§ Problem to solve:
Retype the lines beneath this one, from the first through the line containing "from mathutils import Vector, Matrix, noise". Pictures are left out.
--- Begin Recorded information ---
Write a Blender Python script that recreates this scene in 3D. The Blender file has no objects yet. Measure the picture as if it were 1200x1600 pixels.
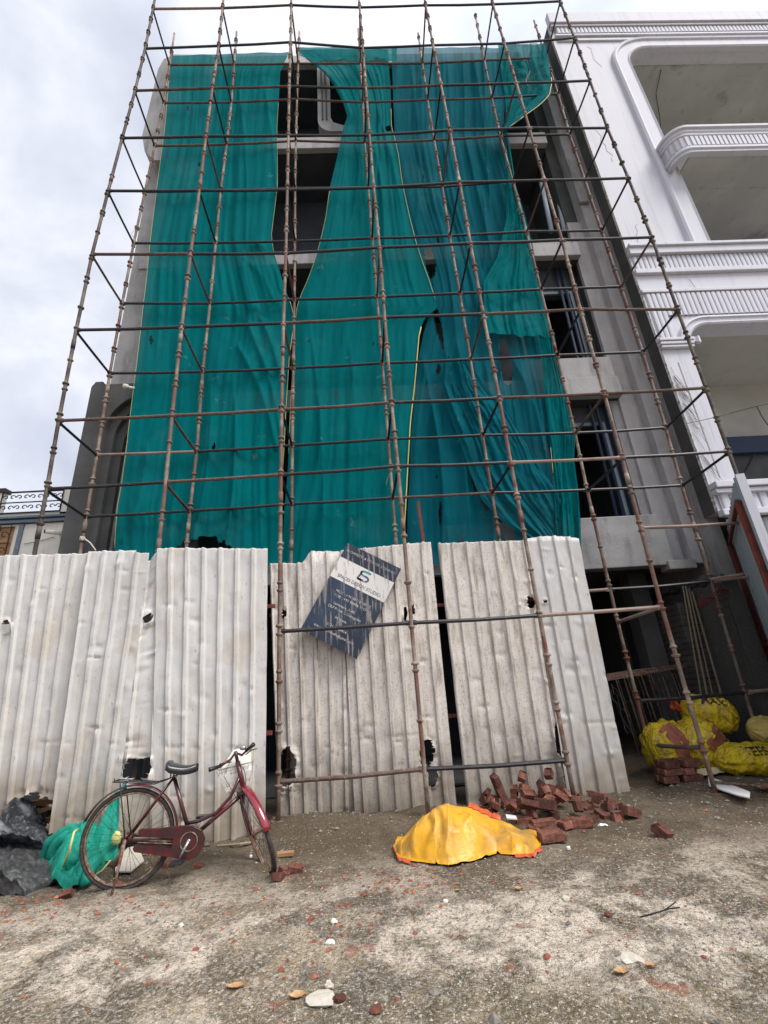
import bpy, math, random
import numpy as np
from mathutils import Vector, Matrix, noise

# ---------------------------------------------------------------- camera, sky, sun, exposure
scene = bpy.context.scene
COL = scene.collection
FPX = 706.6
TILT, YAW, ROLL = [math.radians(a) for a in (20.97, -2.268, -3.817)]
CAMZ = 1.3
ct, st, cy, sy, cr, sr = math.cos(TILT), math.sin(TILT), math.cos(YAW), math.sin(YAW), math.cos(ROLL), math.sin(ROLL)
FW = Vector((-sy * ct, cy * ct, st))
_rt = Vector((cy, sy, 0)); _up = _rt.cross(FW)
RT = cr * _rt + sr * _up
UP = -sr * _rt + cr * _up
cam_d = bpy.data.cameras.new('camera')
cam_d.sensor_fit = 'HORIZONTAL'; cam_d.sensor_width = 36; cam_d.lens = 36 * FPX / 1200
cam_d.clip_start = 0.05; cam_d.clip_end = 2000
cam = bpy.data.objects.new('camera', cam_d); COL.objects.link(cam)
m = Matrix.Identity(4)
for i in range(3):
    m[i][0] = RT[i]; m[i][1] = UP[i]; m[i][2] = -FW[i]
m[2][3] = CAMZ
cam.matrix_world = m
scene.camera = cam
scene.view_settings.view_transform = 'Standard'
scene.view_settings.look = 'None'
scene.view_settings.gamma = 1
scene.view_settings.exposure = 0.6

SUN_EL, SUN_AZ = math.radians(52), math.radians(128)      # high, behind the camera and to the right
SUNDIR = Vector((math.sin(SUN_AZ) * math.cos(SUN_EL), math.cos(SUN_AZ) * math.cos(SUN_EL), math.sin(SUN_EL)))
world = bpy.data.worlds.new('World'); scene.world = world
world.use_nodes = True
nt = world.node_tree; nt.nodes.clear()
def wn(t): return nt.nodes.new(t)
tc = wn('ShaderNodeTexCoord'); bg = wn('ShaderNodeBackground'); wo = wn('ShaderNodeOutputWorld')
sky = wn('ShaderNodeTexSky'); sky.sky_type = 'NISHITA'; sky.sun_disc = False
sky.sun_elevation = SUN_EL; sky.sun_rotation = SUN_AZ
mp = wn('ShaderNodeMapping'); mp.inputs['Scale'].default_value = (1.0, 1.0, 1.5); mp.inputs['Location'].default_value = (0.35, 0.2, 0.4)
n1 = wn('ShaderNodeTexNoise'); n1.inputs['Scale'].default_value = 2.3; n1.inputs['Detail'].default_value = 7; n1.inputs['Roughness'].default_value = 0.52
n1.inputs['Distortion'].default_value = 0.5
ramp = wn('ShaderNodeValToRGB')
ramp.color_ramp.elements[0].position = 0.33; ramp.color_ramp.elements[0].color = (3.9, 4.25, 5.2, 1)
ramp.color_ramp.elements[1].position = 0.62; ramp.color_ramp.elements[1].color = (7.2, 7.3, 7.8, 1)
e = ramp.color_ramp.elements.new(0.5); e.color = (5.5, 5.75, 6.5, 1)
dot = wn('ShaderNodeVectorMath'); dot.operation = 'DOT_PRODUCT'; dot.inputs[1].default_value = SUNDIR
mr = wn('ShaderNodeMapRange'); mr.inputs['From Min'].default_value = 0.42; mr.inputs['From Max'].default_value = 1.0
mr.inputs['To Min'].default_value = 1.0; mr.inputs['To Max'].default_value = 1.7
mul = wn('ShaderNodeVectorMath'); mul.operation = 'SCALE'
mixs = wn('ShaderNodeMixRGB'); mixs.inputs['Fac'].default_value = 0.94
nt.links.new(tc.outputs['Generated'], mp.inputs['Vector']); nt.links.new(mp.outputs[0], n1.inputs['Vector'])
nt.links.new(n1.outputs['Fac'], ramp.inputs['Fac']); nt.links.new(tc.outputs['Generated'], dot.inputs[0])
nt.links.new(dot.outputs['Value'], mr.inputs['Value']); nt.links.new(ramp.outputs[0], mul.inputs[0]); nt.links.new(mr.outputs[0], mul.inputs['Scale'])
nt.links.new(sky.outputs[0], mixs.inputs[1]); nt.links.new(mul.outputs[0], mixs.inputs[2])
nt.links.new(mixs.outputs[0], bg.inputs['Color']); bg.inputs['Strength'].default_value = 0.1
nt.links.new(bg.outputs[0], wo.inputs['Surface'])
sl = bpy.data.lights.new('sun', 'SUN'); sl.energy = 2.6; sl.angle = math.radians(26); sl.color = (1, 0.96, 0.9)
so = bpy.data.objects.new('sun', sl); COL.objects.link(so)
so.rotation_euler = SUNDIR.to_track_quat('Z', 'Y').to_euler(); so.location = (0, 0, 40)

# ---------------------------------------------------------------- pixel -> point helpers (photo is 1200 x 1600)
def ray(px, py): return FW + RT * ((px - 600) / FPX) - UP * ((py - 800) / FPX)
def at(px, py, Y):
    d = ray(px, py); d = d * (Y / d.y); return Vector((d.x, d.y, d.z + CAMZ))
def onz(px, py, z):
    d = ray(px, py); d = d * ((z - CAMZ) / d.z); return Vector((d.x, d.y, z))
def pix(p):
    p = Vector(p) - Vector((0, 0, CAMZ)); d = p.dot(FW)
    return 600 + FPX * p.dot(RT) / d, 800 - FPX * p.dot(UP) / d
def lerp(a, b, t): return a + (b - a) * t
def sstep(a, b, x):
    t = min(1, max(0, (x - a) / (b - a))); return t * t * (3 - 2 * t)
def interp(xs, ys, x):
    if x <= xs[0]: return ys[0]
    for i in range(1, len(xs)):
        if x <= xs[i]:
            return lerp(ys[i - 1], ys[i], (x - xs[i - 1]) / (xs[i] - xs[i - 1]))
    return ys[-1]
def nz(x, y=0.0, z=0.0): return noise.noise(Vector((x, y, z)))
def fbm(x, y, z=0.0, o=4): return noise.fractal(Vector((x, y, z)), 0.9, 2.1, o)
def vor(x, y, z=0.0):
    return noise.voronoi(Vector((x, y, z)))[0][0]
def ridge(x, y, z=0.0):
    s = 0; a = 1
    for k in range(4):
        s += a * (1 - abs(nz(x, y, z + k * 7.1)) * 2.2); a *= 0.5; x *= 2.05; y *= 2.05
    return s / 1.9 - 0.5

# ---------------------------------------------------------------- materials
def pmat(name, base, layers=(), rough=0.8, metal=0.0, bump=(), spec=0.3, transl=0.0, transp=0.0, coat=0.0, rnd=0.0, brick=None):
    m = bpy.data.materials.new(name); m.use_nodes = True
    t = m.node_tree; t.nodes.clear(); N = t.nodes.new; L = t.links.new
    out = N('ShaderNodeOutputMaterial'); p = N('ShaderNodeBsdfPrincipled')
    tc = N('ShaderNodeTexCoord'); co = tc.outputs['Object']
    rgb = N('ShaderNodeRGB'); rgb.outputs[0].default_value = (*base, 1); cur = rgb.outputs[0]
    if brick:
        b = N('ShaderNodeTexBrick'); mpn = N('ShaderNodeMapping')
        mpn.inputs['Rotation'].default_value = brick.get('rot', (math.pi / 2, 0, 0)); L(co, mpn.inputs[0]); L(mpn.outputs[0], b.inputs[0])
        b.inputs['Color1'].default_value = (*base, 1); b.inputs['Color2'].default_value = (*brick['c2'], 1)
        b.inputs['Mortar'].default_value = (*brick['mortar'], 1); b.inputs['Scale'].default_value = 1
        b.inputs['Brick Width'].default_value = 0.23; b.inputs['Row Height'].default_value = 0.085; b.inputs['Mortar Size'].default_value = 0.008
        cur = b.outputs[0]
    for k, ly in enumerate(layers):
        mpn = N('ShaderNodeMapping'); mpn.inputs['Scale'].default_value = ly.get('st', (1, 1, 1))
        mpn.inputs['Location'].default_value = (k * 3.7, k * 1.3, k * 2.1) if ly.get('kind') != 'z' else (0, 0, 0)
        L(co, mpn.inputs[0])
        if ly.get('kind') == 'vor':
            n = N('ShaderNodeTexVoronoi'); n.inputs['Scale'].default_value = ly['s']; L(mpn.outputs[0], n.inputs['Vector']); v = n.outputs['Distance']
        elif ly.get('kind') == 'z':
            n = N('ShaderNodeSeparateXYZ'); L(co, n.inputs[0]); v = n.outputs[ly.get('ax', 2)]
            n2 = N('ShaderNodeTexNoise'); n2.inputs['Scale'].default_value = ly.get('s', 3); n2.inputs['Detail'].default_value = 5; L(co, n2.inputs['Vector'])
            ma = N('ShaderNodeMath'); ma.operation = 'MULTIPLY_ADD'; L(n2.outputs['Fac'], ma.inputs[0]); ma.inputs[1].default_value = ly.get('wob', 0.5); L(v, ma.inputs[2]); v = ma.outputs[0]
        else:
            n = N('ShaderNodeTexNoise'); n.inputs['Scale'].default_value = ly['s']; n.inputs['Detail'].default_value = ly.get('d', 6)
            n.inputs['Roughness'].default_value = ly.get('r', 0.6); n.inputs['Distortion'].default_value = ly.get('dist', 0.2)
            L(mpn.outputs[0], n.inputs['Vector']); v = n.outputs['Fac']
        r = N('ShaderNodeMapRange'); L(v, r.inputs['Value']); r.inputs['From Min'].default_value = ly['lo']; r.inputs['From Max'].default_value = ly['hi']
        r.inputs['To Max'].default_value = ly.get('amt', 1.0)
        x = N('ShaderNodeMixRGB'); x.blend_type = ly.get('bl', 'MIX'); L(r.outputs[0], x.inputs['Fac']); L(cur, x.inputs[1]); x.inputs[2].default_value = (*ly['c'], 1); cur = x.outputs[0]
    if rnd:
        oi = N('ShaderNodeObjectInfo'); r = N('ShaderNodeMapRange'); L(oi.outputs['Random'], r.inputs['Value']); r.inputs['To Min'].default_value = 1 - rnd; r.inputs['To Max'].default_value = 1 + rnd
        x = N('ShaderNodeVectorMath'); x.operation = 'SCALE'; L(cur, x.inputs[0]); L(r.outputs[0], x.inputs['Scale']); cur = x.outputs[0]
    L(cur, p.inputs['Base Color'])
    p.inputs['Roughness'].default_value = rough; p.inputs['Metallic'].default_value = metal
    p.inputs['Specular IOR Level'].default_value = spec; p.inputs['Coat Weight'].default_value = coat
    nrm = None
    for (s, strn, dist, *stc) in bump:
        n = N('ShaderNodeTexNoise'); n.inputs['Scale'].default_value = s; n.inputs['Detail'].default_value = 6
        if stc:
            mpn = N('ShaderNodeMapping'); mpn.inputs['Scale'].default_value = stc[0]; L(co, mpn.inputs[0]); L(mpn.outputs[0], n.inputs['Vector'])
        else: L(co, n.inputs['Vector'])
        b = N('ShaderNodeBump'); b.inputs['Strength'].default_value = strn; b.inputs['Distance'].default_value = dist
        L(n.outputs['Fac'], b.inputs['Height'])
        if nrm: L(nrm, b.inputs['Normal'])
        nrm = b.outputs[0]
    if nrm: L(nrm, p.inputs['Normal'])
    sh = p.outputs[0]
    if transl:
        d = N('ShaderNodeBsdfTranslucent'); L(cur, d.inputs['Color'])
        if nrm: L(nrm, d.inputs['Normal'])
        x = N('ShaderNodeMixShader'); x.inputs[0].default_value = transl; L(sh, x.inputs[1]); L(d.outputs[0], x.inputs[2]); sh = x.outputs[0]
    if transp:
        d = N('ShaderNodeBsdfTransparent'); x = N('ShaderNodeMixShader'); x.inputs[0].default_value = transp
        L(sh, x.inputs[1]); L(d.outputs[0], x.inputs[2]); sh = x.outputs[0]
    L(sh, out.inputs['Surface'])
    return m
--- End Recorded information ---
§ Result of the exercise:
Write a Blender Python script that recreates this scene in 3D. The Blender file has no objects yet. Measure the picture as if it were 1200x1600 pixels.
import bpy, math, random
import numpy as np
from mathutils import Vector, Matrix, noise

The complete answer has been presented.